While retirement accounts offer considerable benefits, many investors use brokerage accounts to buy and sell securities. Like a bank account, you can transfer money into and out of a brokerage account. You own the money and securities in your account, and you can sell your investments at any time. The brokerage acts as the middleman between you and the investments that you want to buy.

If you want to make your own investment decisions, setting up an account with an online broker is a great low-cost option.

How to Choose an Online Broker
Not all online brokers are alike. Here are the questions you should consider when deciding where to open an account:

  • Does the brokerage offer the investments I want?
  • Will I be charged commissions?
  • What are the account fees?
  • Is there an account minimum?
  • Does the brokerage offer the data or other resources I need?
  • Will I be able to get customer support if I need it?

You Decide on the Money Action

Before you start investing, you should consider how much personal involvement you’d like to have in managing your portfolio. Luckily, there is an approach for every investor, whether you want to be more directly involved or have someone else do most of the legwork for you.

Creating a successful portfolio helps you understand where your money is coming from and what you’re doing with it. Instead of wildly investing $1000 a month and then going into credit card debt to cover everyday costs, first set-up a tangible monthly budget. 

Certain investment funds require minimum deposits, and there can be fees associated with stock transactions. So it’s a good idea to consider ahead of time how much money you can afford to invest, and how often you’ll be doing so.

 

100 days in

Once you have your budget setup and you’ve eliminated any expensive consumer debt, you’re ready to start considering investing. But before you actually put money into the market, do you have a fully-funded Emergency Fund?
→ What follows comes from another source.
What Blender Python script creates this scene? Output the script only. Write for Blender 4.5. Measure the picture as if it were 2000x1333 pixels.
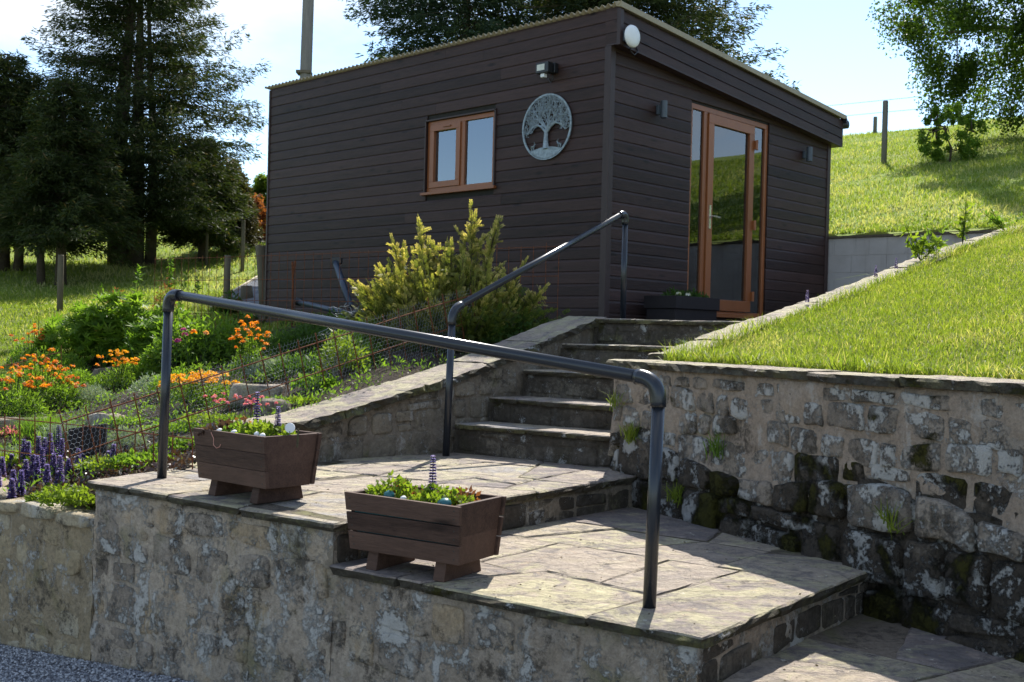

If there’s an emergency, you don’t want to have all your disposable cash in the market.  

Investing is a math game. If want to invest $1000, then your best bet is to break it up into little pieces.

For example:

  • If you invest $71 dollars a week, then you’ll reach $1000 in 100 days. There are 14.2 weeks in 100 days.  
  • If you invest $10 a day, you’ll have $1000 in your brokerage account in 100 days.

More often than not, brokerages will charge a percentage or 1-time fee to make trades and sell stock. For that reason, you’re going to want to limit the frequency at which you buy and sell. However, brokerages rarely charge you money to upload money into your account. It’s only when you buy actual stocks do they charge you!

If you know that you’re easily tempted by a fuller bank account, schedule a deposit of $71 every Thursday into your brokerage account. This can be an automatic deposit that you can schedule on whatever brokerage app or website you use. This way, you don’t have access to this money over the weekend. 

One of the hardest thing to do

Try to avoid checking your portfolio every day (or even weekly or monthly), since it’s very common for the market to fluctuate each day. Instead, make a goal to check in only a few times a year and to only make adjustments once a year to account for any changes necessary to balance your overall portfolio.

It’s worth noting that Ramit Sethi, author of the New York Times bestseller “I Will Teach You To Be Rich,” says that an average 8% return on investment is ideal for most people. You don’t need to make big, risky investments to build long-term wealth, he says, and “average” performance will provide the most stable path to financial growth. He prefers to invest in index funds and target date funds.

No One can Penetrate Your Mindset

Just start investing — don’t let the process scare you. Once you have a solid emergency fund built up and no high-cost debt to take care of, open an account with a robo-advisor or invest in some low-cost index funds, then put a bit of money into your brokerage account from every paycheck. In the long run, that’s one of the best (and easiest) ways to make your money grow.